AIM — Everything from the line containing "cl = cl * (1 +" through the last line of the records must be returned verbatim, and nothing outside that range.
● ● ● ● ●
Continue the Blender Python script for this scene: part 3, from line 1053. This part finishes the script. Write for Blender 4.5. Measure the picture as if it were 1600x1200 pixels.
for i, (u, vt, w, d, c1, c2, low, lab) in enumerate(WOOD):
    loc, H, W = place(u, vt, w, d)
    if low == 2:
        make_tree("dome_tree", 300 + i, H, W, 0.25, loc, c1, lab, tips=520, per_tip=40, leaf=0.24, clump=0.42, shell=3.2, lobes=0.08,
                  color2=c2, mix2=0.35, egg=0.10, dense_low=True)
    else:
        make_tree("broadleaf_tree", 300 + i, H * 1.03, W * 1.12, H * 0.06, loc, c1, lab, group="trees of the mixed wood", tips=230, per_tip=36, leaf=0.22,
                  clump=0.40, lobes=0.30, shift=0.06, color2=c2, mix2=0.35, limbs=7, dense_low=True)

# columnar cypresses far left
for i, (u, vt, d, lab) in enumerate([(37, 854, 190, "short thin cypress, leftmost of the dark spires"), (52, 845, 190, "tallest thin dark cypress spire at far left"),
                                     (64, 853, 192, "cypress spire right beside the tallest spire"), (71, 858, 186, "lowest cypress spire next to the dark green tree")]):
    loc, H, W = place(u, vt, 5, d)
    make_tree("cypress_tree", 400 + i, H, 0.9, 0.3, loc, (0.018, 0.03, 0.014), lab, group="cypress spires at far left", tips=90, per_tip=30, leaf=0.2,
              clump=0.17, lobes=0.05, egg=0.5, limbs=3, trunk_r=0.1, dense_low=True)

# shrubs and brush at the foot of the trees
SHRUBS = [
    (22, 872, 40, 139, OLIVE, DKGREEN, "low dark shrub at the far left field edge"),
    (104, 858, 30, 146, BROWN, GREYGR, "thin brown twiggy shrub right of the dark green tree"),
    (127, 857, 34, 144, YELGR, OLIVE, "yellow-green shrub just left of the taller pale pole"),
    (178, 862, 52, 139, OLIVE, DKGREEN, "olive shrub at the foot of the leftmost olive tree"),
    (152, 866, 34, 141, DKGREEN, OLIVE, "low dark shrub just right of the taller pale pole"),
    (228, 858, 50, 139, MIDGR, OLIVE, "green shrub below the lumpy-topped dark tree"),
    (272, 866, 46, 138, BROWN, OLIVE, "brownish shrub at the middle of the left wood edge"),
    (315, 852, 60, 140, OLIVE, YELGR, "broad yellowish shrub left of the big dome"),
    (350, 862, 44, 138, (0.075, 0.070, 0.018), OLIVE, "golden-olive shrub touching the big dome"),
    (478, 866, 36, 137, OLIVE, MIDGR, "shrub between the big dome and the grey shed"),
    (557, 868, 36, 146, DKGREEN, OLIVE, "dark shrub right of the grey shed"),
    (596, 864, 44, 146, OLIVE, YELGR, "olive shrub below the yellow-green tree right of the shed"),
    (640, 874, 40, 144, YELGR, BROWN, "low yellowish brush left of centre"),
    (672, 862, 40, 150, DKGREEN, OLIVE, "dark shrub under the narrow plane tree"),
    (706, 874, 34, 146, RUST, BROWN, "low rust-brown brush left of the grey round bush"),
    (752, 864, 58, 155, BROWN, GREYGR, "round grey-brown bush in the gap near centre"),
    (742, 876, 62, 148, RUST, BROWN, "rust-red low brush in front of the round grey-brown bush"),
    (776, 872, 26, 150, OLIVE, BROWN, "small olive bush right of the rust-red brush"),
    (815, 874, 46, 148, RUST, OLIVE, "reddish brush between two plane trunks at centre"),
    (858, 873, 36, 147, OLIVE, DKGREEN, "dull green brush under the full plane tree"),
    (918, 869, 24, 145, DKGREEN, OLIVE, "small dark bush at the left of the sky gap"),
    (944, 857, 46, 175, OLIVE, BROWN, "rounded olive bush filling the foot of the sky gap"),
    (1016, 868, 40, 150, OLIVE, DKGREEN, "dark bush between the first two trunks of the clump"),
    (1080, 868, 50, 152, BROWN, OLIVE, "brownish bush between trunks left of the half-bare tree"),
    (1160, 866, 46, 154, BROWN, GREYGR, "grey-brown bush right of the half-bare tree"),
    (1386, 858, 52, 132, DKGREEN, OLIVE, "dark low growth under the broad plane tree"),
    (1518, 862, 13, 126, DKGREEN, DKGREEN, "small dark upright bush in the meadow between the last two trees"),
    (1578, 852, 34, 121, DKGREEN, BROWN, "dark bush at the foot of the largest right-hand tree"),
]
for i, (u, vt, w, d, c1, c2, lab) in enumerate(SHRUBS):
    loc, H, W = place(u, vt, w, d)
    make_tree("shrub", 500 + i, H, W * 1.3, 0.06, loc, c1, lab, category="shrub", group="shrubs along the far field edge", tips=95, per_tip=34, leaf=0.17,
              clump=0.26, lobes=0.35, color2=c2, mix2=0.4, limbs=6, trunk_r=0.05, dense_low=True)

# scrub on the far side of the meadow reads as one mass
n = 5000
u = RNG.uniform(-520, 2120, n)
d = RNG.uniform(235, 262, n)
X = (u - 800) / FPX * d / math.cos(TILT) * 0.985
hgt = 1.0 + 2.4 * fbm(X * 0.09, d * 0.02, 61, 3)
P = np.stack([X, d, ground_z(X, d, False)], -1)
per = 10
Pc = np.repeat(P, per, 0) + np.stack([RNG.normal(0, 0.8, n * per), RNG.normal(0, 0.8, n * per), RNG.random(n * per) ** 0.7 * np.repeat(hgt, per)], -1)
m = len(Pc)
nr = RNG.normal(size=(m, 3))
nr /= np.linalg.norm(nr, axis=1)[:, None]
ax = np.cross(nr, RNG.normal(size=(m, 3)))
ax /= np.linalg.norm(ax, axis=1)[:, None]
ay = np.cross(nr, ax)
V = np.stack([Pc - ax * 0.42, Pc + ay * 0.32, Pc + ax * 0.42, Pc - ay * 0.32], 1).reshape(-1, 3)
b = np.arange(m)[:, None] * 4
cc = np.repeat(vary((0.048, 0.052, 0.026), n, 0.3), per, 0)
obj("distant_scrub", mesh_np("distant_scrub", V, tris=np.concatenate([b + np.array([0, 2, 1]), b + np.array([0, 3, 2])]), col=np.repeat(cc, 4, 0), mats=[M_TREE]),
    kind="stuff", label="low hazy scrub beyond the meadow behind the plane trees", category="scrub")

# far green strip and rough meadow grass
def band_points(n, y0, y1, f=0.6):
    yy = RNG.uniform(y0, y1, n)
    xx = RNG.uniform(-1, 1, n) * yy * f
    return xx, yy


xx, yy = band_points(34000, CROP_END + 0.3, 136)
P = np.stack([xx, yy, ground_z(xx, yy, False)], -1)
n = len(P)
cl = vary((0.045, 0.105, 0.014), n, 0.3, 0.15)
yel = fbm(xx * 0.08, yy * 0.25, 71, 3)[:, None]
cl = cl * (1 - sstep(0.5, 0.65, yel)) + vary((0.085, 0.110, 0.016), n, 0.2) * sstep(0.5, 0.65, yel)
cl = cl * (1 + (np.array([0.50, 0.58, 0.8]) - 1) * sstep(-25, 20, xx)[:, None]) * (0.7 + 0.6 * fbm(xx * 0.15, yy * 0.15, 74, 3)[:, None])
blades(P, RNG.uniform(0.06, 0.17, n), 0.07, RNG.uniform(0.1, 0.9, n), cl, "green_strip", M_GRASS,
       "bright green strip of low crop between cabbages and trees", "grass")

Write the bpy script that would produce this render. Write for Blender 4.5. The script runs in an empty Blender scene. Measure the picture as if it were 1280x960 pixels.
● ● ● ● ●
SOLUTION —
cl = cl * (1 + (np.array([0.50, 0.58, 0.8]) - 1) * sstep(-25, 20, xx)[:, None]) * (0.7 + 0.6 * fbm(xx * 0.15, yy * 0.15, 74, 3)[:, None])
blades(P, RNG.uniform(0.06, 0.17, n), 0.07, RNG.uniform(0.1, 0.9, n), cl, "green_strip", M_GRASS,
       "bright green strip of low crop between cabbages and trees", "grass")

Write the bpy script that would produce this render. Write for Blender 4.5. The script runs in an empty Blender scene. Measure the picture as if it were 1280x960 pixels.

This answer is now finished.